Quote from the first line below through the line that contains "C = scene.collection", both included, and leave the pictures out.

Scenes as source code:
————————
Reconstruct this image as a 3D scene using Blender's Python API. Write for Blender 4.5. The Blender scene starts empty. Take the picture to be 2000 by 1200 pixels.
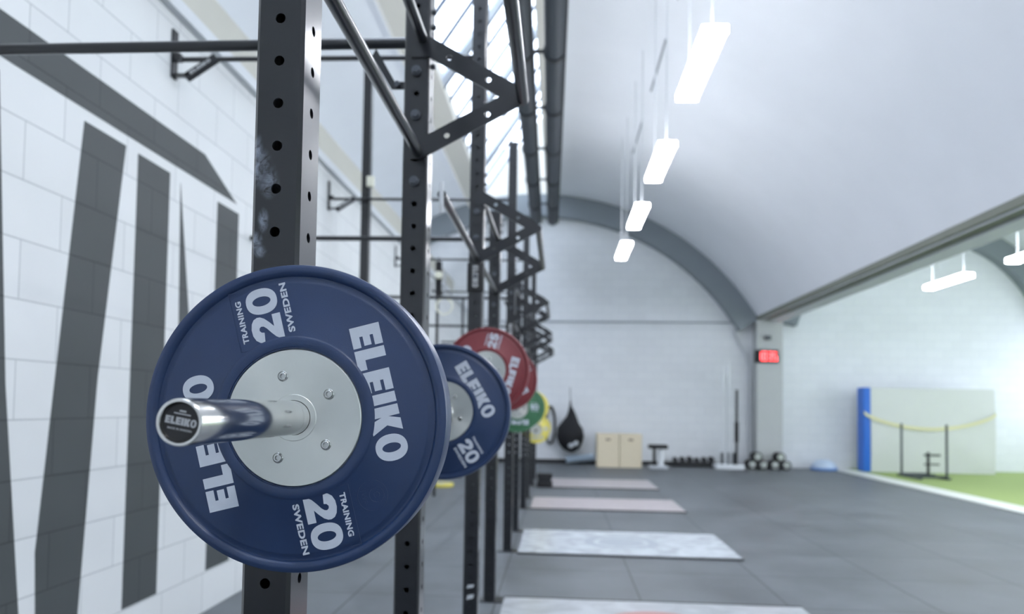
import bpy, bmesh, math, random
from mathutils import Vector, Matrix
PI = math.pi
rnd = random.Random(7)
scene = bpy.context.scene
C = scene.collection

# ------------------------------------------------------------------ camera
cam_d = bpy.data.cameras.new('camera')
cam = bpy.data.objects.new('camera', cam_d)
C.objects.link(cam)
scene.camera = cam
cam_d.sensor_width = 36.0
cam_d.lens = 27.0
cam_d.shift_x = 0.0115
cam_d.shift_y = 0.066
cam_d.clip_start = 0.05
cam_d.clip_end = 200
YAW, PIT, ROLL = math.atan(117/1500), math.atan(61/1500), 0.0155
cam.matrix_world = (Matrix.Translation((0, 0, 1.34)) @ Matrix.Rotation(YAW, 4, 'Z')
                    @ Matrix.Rotation(PI/2 + PIT, 4, 'X') @ Matrix.Rotation(ROLL, 4, 'Z'))
cam_d.dof.use_dof = True
cam_d.dof.focus_distance = 1.14
cam_d.dof.aperture_fstop = 3.6

# ------------------------------------------------------------------ world, exposure
world = bpy.data.worlds.new('sky')
scene.world = world
world.use_nodes = True
bg = world.node_tree.nodes['Background']
bg.inputs[0].default_value = (0.80, 0.87, 1.0, 1)
bg.inputs[1].default_value = 4.0
scene.view_settings.view_transform = 'Standard'
scene.view_settings.look = 'None'
scene.view_settings.gamma = 1
scene.view_settings.use_curve_mapping = False
scene.view_settings.exposure = 0.42
try:
    scene.cycles.use_denoising = True
    scene.cycles.max_bounces = 10
    scene.cycles.sample_clamp_indirect = 6
except Exception:
    pass

LAMP_POWER = 33.0

# ------------------------------------------------------------------ materials
def lin(c):
    return tuple((v/255/12.92 if v/255 <= 0.04045 else ((v/255+0.055)/1.055)**2.4) for v in c) + (1,)

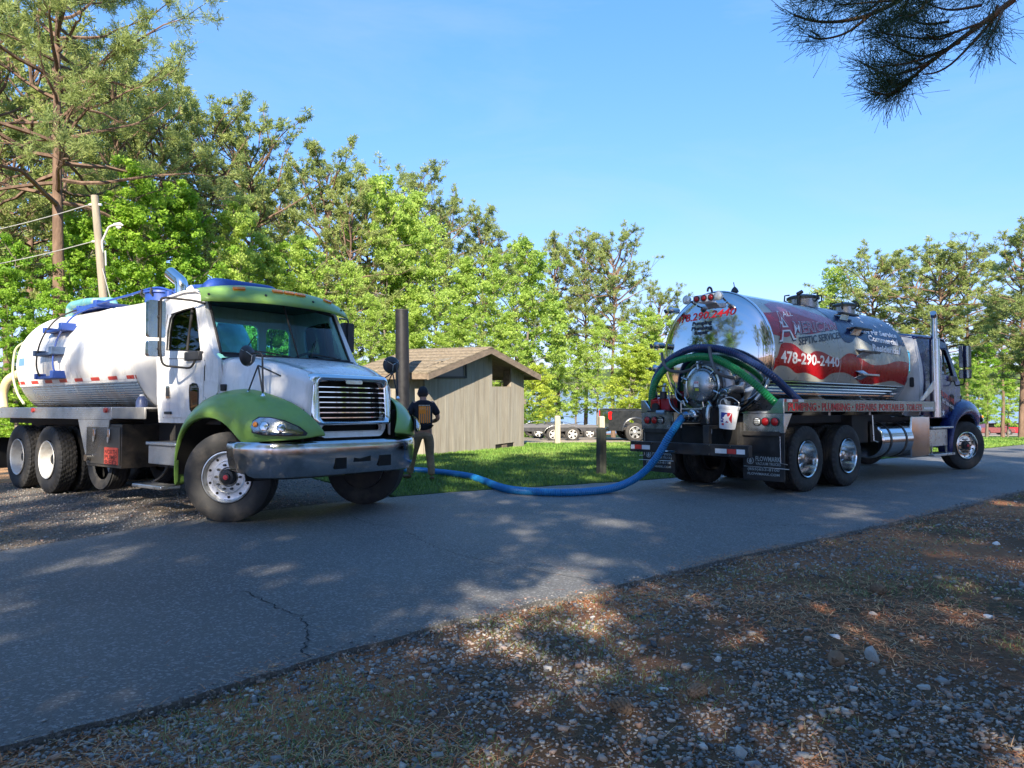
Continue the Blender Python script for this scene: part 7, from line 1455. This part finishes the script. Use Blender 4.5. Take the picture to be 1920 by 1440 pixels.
# ------------------------------------------------------------------ dark pickup
def carwheel(parent, x, y, s, r, rim=M_alu, spokes=6):
    e = empty('wheel', Matrix.Translation((x, y, r)) @ Matrix.Rotation(-pi/2 if s < 0 else pi/2, 4, 'Z'), parent); w_ = r*.33
    b = MB(); b.lathe([(-w_, r*.62), (-w_*1.05, r*.8), (-w_*.8, r*.98), (0, r), (w_*.8, r*.98), (w_*1.05, r*.8), (w_, r*.62)], 40); b.build('tyre', M_tyre, e, smooth=40)
    b = MB(); b.lathe([(w_*.95, r*.63), (w_*.8, r*.58), (w_*.2, r*.56), (w_*.1, 0)], 36); b.build('rim', M_dark, e)
    b = MB(); b.lathe([(w_*.97, r*.63), (w_*1.0, r*.58), (w_*.85, r*.56)], 36)
    for k in range(spokes):
        a = 2*pi*k/spokes; M = Matrix.Rotation(a, 4, 'X'); b.prism([(r*.08, -r*.10), (r*.58, -r*.13), (r*.58, r*.13), (r*.08, r*.10)], w_*.55, w_*.8, 'x', M=M)
    b.lathe([(w_*.82, r*.17), (w_*.9, r*.12), (w_*.92, 0)], 20); b.build('spokes', rim, e, smooth=30)
def arch(cx, r, z0, n=12): return [(cx+r*cos(pi-pi*k/n), z0+r*sin(pi-pi*k/n)) for k in range(n+1)]
pk = empty('pickup_truck', upright(3.87, 31.0, radians(4))); tag(pk, 'dark grey pickup truck parked side-on behind the silver tanker rear', 'pickup')
M_pk = mat('dark_grey_paint', (.016, .018, .021), .3, coat=.5, var=.04)
for s in (-1, 1):
    out = [(0, .48), (.02, .95), (.0, 1.28), (.06, 1.32), (1.95, 1.30), (1.98, 1.30), (2.0, .42)]+[(1.75, .42)]+list(reversed(arch(1.13, .50, .44)))[0:]+[(.45, .46)]
    b = MB(); b.prism([(0, .48)]+[(.45, .47)]+arch(1.10, .50, .46)+[(2.0, .42), (2.0, 1.30), (.06, 1.32), (0, 1.28)], s*.98-.04, s*.98+.04, 'y'); b.build('bed_side', M_pk, pk, bevel=.015)
    b = MB(); rr = [[(1.10+(.50+d)*cos(pi-pi*k/14), s*(1.02+o), .46+(.50+d)*sin(pi-pi*k/14)) for k in range(15)] for d, o in ((0, .002), (.01, .035), (.07, .03), (.09, .002))]; b.loft(rr, False, False); b.build('wheel_arch', M_pk, pk, smooth=50)
    b = MB(); b.prism([(2.0, .42)]+[(4.35, .42)]+arch(4.85, .50, .46)+[(5.75, .55), (5.85, .8), (5.8, 1.12), (5.6, 1.2), (4.5, 1.28), (2.0, 1.30)], s*.96-.04, s*.96+.04, 'y'); b.build('body_side', M_pk, pk, bevel=.015)
    b = MB(); b.prism([(2.05, 1.30), (2.15, 1.85), (2.5, 1.93), (3.9, 1.92), (4.55, 1.28)], s*.86, s*.92, 'y', [[(2.25, 1.36), (2.32, 1.78), (3.0, 1.84), (3.0, 1.36)], [(3.08, 1.36), (3.08, 1.84), (3.8, 1.83), (4.3, 1.36)]]); b.build('cab_side', M_pk, pk)
    b = MB(); b.prism([(2.2, 1.33), (2.3, 1.82), (3.85, 1.86), (4.4, 1.33)], s*.88, s*.89, 'y'); b.build('window', M_glassd, pk)
    b = MB(); b.prism([(-.015, .98), (-.02, 1.22), (.05, 1.26), (.14, 1.24), (.10, 1.1), (.12, .93), (.03, .92)], s*1.0-.06, s*1.0+.045, 'y'); b.build('tail_light', mat('tail_light_red', (.6, .01, .01), .2), pk, bevel=.01)
    for x in (1.10, 4.85): carwheel(pk, x, s*.88, s, .40)
b = MB(); b.box(.0, .06, -.94, .94, .5, 1.28); b.build('tailgate', M_pk, pk, bevel=.01); b = MB(); b.box(-.18, 0, -.9, .9, .42, .60); b.build('rear_bumper', M_chromed, pk, bevel=.03)
b = MB(); b.box(.06, 4.6, -.92, .92, .5, .62); b.box(1.95, 2.0, -.92, .92, .62, 1.3); b.build('floor', M_frame, pk); b = MB(); b.box(2.3, 3.95, -.86, .86, 1.87, 1.93); b.build('roof', M_pk, pk, bevel=.04)
b = MB(); b.prism([(4.3, 1.25), (5.75, 1.12), (5.85, .8), (5.8, .55), (4.3, .5)], -.92, .92, 'y'); b.build('hood', M_pk, pk, bevel=.05); b = MB(); b.add([(4.5, -.85, 1.3), (4.5, .85, 1.3), (3.95, .82, 1.88), (3.95, -.82, 1.88)], [(0, 1, 2, 3)]); b.build('windscreen', M_glassd, pk)
# ------------------------------------------------------------------ boat trailers on the lot
def trailer(x, y, rz, L, label, nb=2):
    e = empty('trailer', upright(x, y, rz)); tag(e, label, 'trailer', 'low trailers parked behind the lawn')
    mt = mat('trailer_frame', (.05, .05, .055), .45, .3, var=.3)
    for s in (-1, 1): b = MB(); b.box(-L*.55, L*.35, s*.8-.04, s*.8+.04, .42, .54); b.build('side_rail', mt, e)
    b = MB(); b.tube([(L*.35, -.8, .48), (L*.5, 0, .46), (L*.55, 0, .46)], .05, 6); b.tube([(L*.35, .8, .48), (L*.5, 0, .46)], .05, 6); b.build('tongue', mt, e)
    for k in range(5): b = MB(); b.box(-L*.5+k*L*.19-.04, -L*.5+k*L*.19+.04, -.8, .8, .40, .46); b.build('crossbar', mt, e)
    for s in (-1, 1):
        b = MB(); b.box(-L*.5, L*.3, s*.4-.06, s*.4+.06, .56, .62); b.build('bunk', mat('bunk_carpet', (.12, .12, .13), .95), e)
        for k in range(nb):
            carwheel(e, -L*.2+k*.78, s*.98, s, .31, rim=M_wrim, spokes=5)
        b = MB(); rr = [[(-L*.2+.39*(nb-1)+(.42+.39*(nb-1))*cos(pi-pi*k/14), s*(.98+o), .34+.40*sin(pi-pi*k/14)) for k in range(15)] for o in (-.13, .13)]; b.loft(rr, False, False); b.build('mudguard', M_alu if s < 0 else mt, e, smooth=50, solid=.01)
    b = MB(); b.box(L*.3, L*.36, -.05, .05, .5, 1.0); b.cyl((L*.33, 0, .46), (L*.33, 0, .02), .03); b.build('winch_post', mt, e); return e
trailer(2.55, 31.6, .04, 4.3, 'dark low boat trailer coupled behind the dark pickup')
trailer(.9, 34.2, 3.3, 4.6, 'empty trailer beyond the first pale post near the building', 2)
trailer(4.6, 36.5, .12, 5.0, 'farther trailer partly hidden behind the dark pickup wheel', 1)
# ------------------------------------------------------------------ cars
def car(x, y, rz, colm, label, group=None):
    e = empty('parked_car', upright(x, y, rz)); tag(e, label, 'car', group)
    for s in (-1, 1):
        b = MB(); b.prism([(-2.25, .35), (-2.3, .7), (-2.2, .92), (-1.6, .97), (1.0, .92), (2.0, .80), (2.28, .62), (2.25, .32)]+list(reversed(arch(1.4, .36, .32)))+list(reversed(arch(-1.4, .36, .32))), s*.82-.04, s*.82+.04, 'y'); b.build('body_side', colm, e, bevel=.02)
        b = MB(); b.prism([(-1.75, .95), (-1.2, 1.40), (.1, 1.43), (1.0, .93)], s*.70, s*.74, 'y'); b.build('window', M_glassd, e)
        for x_ in (-1.4, 1.4): carwheel(e, x_, s*.76, s, .33, rim=M_alu, spokes=5)
        b = MB(); b.box(-2.31, -2.24, s*.62-.13, s*.62+.13, .68, .82); b.build('tail_light', M_red, e); b = MB(); b.box(2.12, 2.27, s*.62-.12, s*.62+.12, .6, .72); b.build('headlight', mat('frosted_lens'), e)
    b = MB(); prof = [(-2.25, .4, .78), (-2.28, .7, .80), (-2.15, .93, .80), (-1.75, .97, .80), (-1.2, 1.42, .68), (-.6, 1.47, .66), (.1, 1.45, .67), (1.0, .95, .79), (2.0, .82, .78), (2.28, .6, .74), (2.2, .35, .72)]
    b.loft([[(x_, -w_, z) for x_, z, w_ in prof], [(x_, w_, z) for x_, z, w_ in prof]], False, False); b.build('body', colm, e, smooth=35); b = MB(); b.box(-2.2, 2.2, -.75, .75, .25, .5); b.build('underbody', M_frame, e); return e
M_rc = mat('red_car_paint', (.45, .02, .03), .25, coat=.7); M_wc = mat('white_car_paint', (.7, .7, .7), .3, coat=.5); M_gc = mat('maroon_car_paint', (.16, .05, .05), .3, coat=.5)
car(57.5, 88, .15, M_gc, 'dull maroon car, first from the left by the lake on the far right', 'cars parked by the lake on the far right'); car(60.6, 88.6, .1, M_rc, 'bright red car parked by the lake at the right edge of the photo', 'cars parked by the lake on the far right')
car(3.4, 60, 1.5, M_wc, 'white car seen past the first pale post, beyond the trailers'); car(-.6, 52, .1, mat('slate_car_paint', (.12, .15, .2), .3, coat=.5), 'slate blue car low behind the right corner of the brown building')
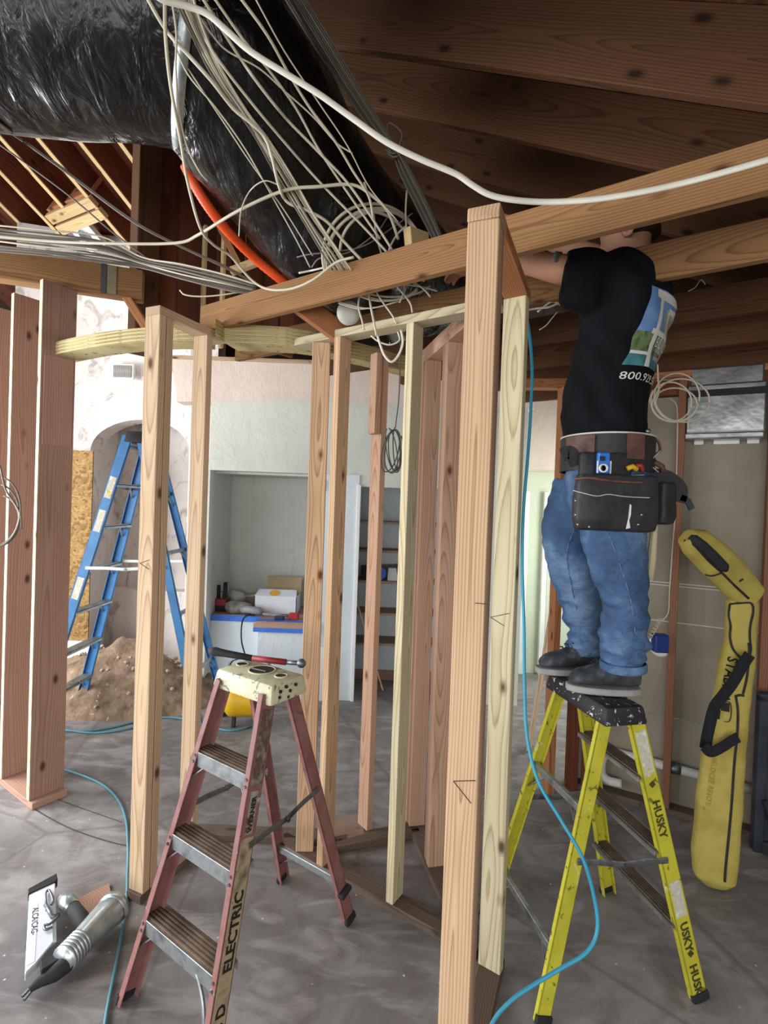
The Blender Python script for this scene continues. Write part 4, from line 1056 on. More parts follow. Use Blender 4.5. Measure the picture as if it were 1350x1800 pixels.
————————
> _SOLUTION_
Reconstruct this image as a 3D scene using Blender's Python API. Write for Blender 4.5. The Blender scene starts empty. Take the picture to be 2000 by 1200 pixels.
import bpy, bmesh, math, random
from mathutils import Vector, Matrix
PI = math.pi
rnd = random.Random(7)
scene = bpy.context.scene
C = scene.collection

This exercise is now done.